I feel stupid now lol
 
#31 ·
How would your tuner know if your cams arent properly installed? There is no way for him to tell. I bet both sides are probably out of spec if you didnt degree. My tuner thinks my factory cams cams are off cause my hp flatlines at 5300rpm.
 
#32 ·
Without adjustable cam sprockets "degreeing" cannot mean anymore than checking the valve timing--however it is not unusual for aftermarket cams to require (or greatly benefit from) using adjustable sprockets.

That would explain the low torque as well.

The factory cams can suffer from a multitude of timing issues, both overall and for individual lobes, because of their construction.

The lobes are made of sintered metal with splined bores and in manufacturing they are aligned properly on a steel tube that is the camshaft's "shaft". Once aligned a ball is pulled (or "pushed" hydraulically like a rifling button) through the tube to expand it and lock the lobes in place. However they can and do loosen and shift position as the years and miles go by.

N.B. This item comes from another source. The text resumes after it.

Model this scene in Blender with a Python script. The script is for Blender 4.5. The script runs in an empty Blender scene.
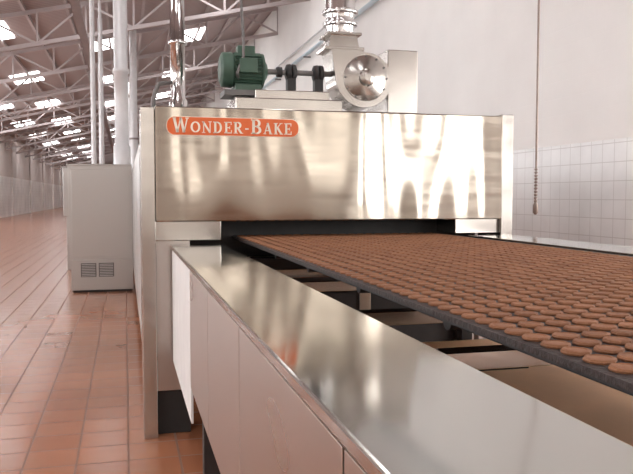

There are also reports of the end cap stud, to which the sprocket is keyed and bolts up to--on Romeo cams--spinning out of position in the tube that is the camshaft "shaft", this of course throws off the timing of the entire cam.
 
#33 ·
Damn sorry to hear hopefully it is the plugs. I'd change those out, and put in some long-tubes if you can. I don't see an exhaust leak causing a loss of 20hp+, unless you had some big ass holes in each primary of the manifolds lol. If you're still not making power then I think the timing/cams are out of sync. What type of dyno? Even if it is a loaded mustang dyno, those numbers still aren't right. Honestly, you should be making within 10hp of what I'm making (301/305). I may have long-tubes but I run the stock intake, so you should be fairly close since you have an intake.
 
#34 ·
The stock manifolds are NOT robbing you of 30-40hp...just out of curiosity why is it tuned so rich at wot...12:1 is more for a boosted car...you should be closer to the 12.8-13.2 range...depending on a few factors...also the richer it is the harder it is for the plug to ignite it...especially if the plugs arent worth a damn
 
#35 ·
I agree as to the AFR being too low at 12:1, I missed that. That is the range the stock tune gets into, even high 11s, in open loop with high loads. Also, both very rich and lean mixtures are less ignitable, with the lean side being the most difficult...
 
#41 ·
I was just about to say, your tuner doesn't know the the o2s are useless at wot? .038 gap is also pretty tight. I'd run motorcraft plugs gapped alittle tighter then factory, but not .038.

I think the cam timing is off to be honest.

Can't he load the stock oem tune and look at the STFT on bank 1 and 2 and that will kind of hint if the cams are out of degree?
 
#44 ·
Hopefully dude! Get that bitch back on the dyno, if the problem still occurs, I think a cam might be way out of spec.

Good luck man, hope it all works out!
 
#51 ·
I pretty confident now that it isn't the cams, the power definitely came back after doing the plugs.

Ham,you can breath a little easier. I did a quick search on the Dyno Dynamics. Most tuners are aware they read generally 10-15% lower than a Dynojet. They also can be manipulated like a Mustang dyno to read about anything you want. Is your tuner fairly new at the game?
I read that too. The fact that he said I should make 270-280 tells me that the dyno reads lower than some others we've read about online. But he is THE go-to tuner for mustangs in this area. He definitely knows his stuff, and comes highly reccommended. They had some pretty nasty cars in there getting worked on, mostly mustangs, and a magnacharged challenger pushing 1000+hp.

12:1 at wot NA? Wayyyy too rich.
Maybe he said 12.9, I don't remember. He said it was good, that's what I remember.
 
#46 ·
Ham,you can breath a little easier. I did a quick search on the Dyno Dynamics. Most tuners are aware they read generally 10-15% lower than a Dynojet. They also can be manipulated like a Mustang dyno to read about anything you want. Is your tuner fairly new at the game?